On all these breakthroughs and many more you will find the fingerprints of researchers based here in the UK.


But not exclusively. Our greatest discoveries are so often achieved through international collaborations, in which cross-border teams pool their expertise and resources to tackle global challenges at scale. Here the UK excels: by bringing together our twin traditions of cooperation and curiosity, we have made ourselves a sought-after partner for top academics around the world. While we rightly work with nations across the globe, and are seeking to deepen and broaden these ties, we collaborate most frequently with our EU partners. In the last few years, the UK published nearly double the number of scientific papers with EU countries than it did with the US.

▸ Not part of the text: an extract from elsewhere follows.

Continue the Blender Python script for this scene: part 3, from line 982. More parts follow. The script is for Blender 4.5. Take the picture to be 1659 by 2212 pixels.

So, does this mean the future of UK research hangs on the next prime minister’s position on Brexit? There is no doubt that a deal would be the best outcome for science, guaranteeing our uninterrupted participation in major research projects and ensuring we can continue to attract international talent. However, even a Prime Minister willing to court the unpalatable prospect of no deal could still seek to associate to Horizon Europe, the EU’s €100 billion research programme, which will commence in 2021. Non-EU countries can participate, as is already the case with Israel and Switzerland, and the European Commission has been keen to promote the new programme as “open to the world”. All Tory leadership rivals should therefore be able to send an early signal to Brussels that they are committed to the UK taking part, no matter where they stand on the deal question.


The same commitment will be needed from whomever they choose as chancellor. Sceptics warn that the cost of joining Horizon Europe will be too high. This figure will be up for negotiation, and no one is expecting the Treasury to write a blank cheque.


Whatever Brexit brings, British science can thrive – if the next PM shows enough political will.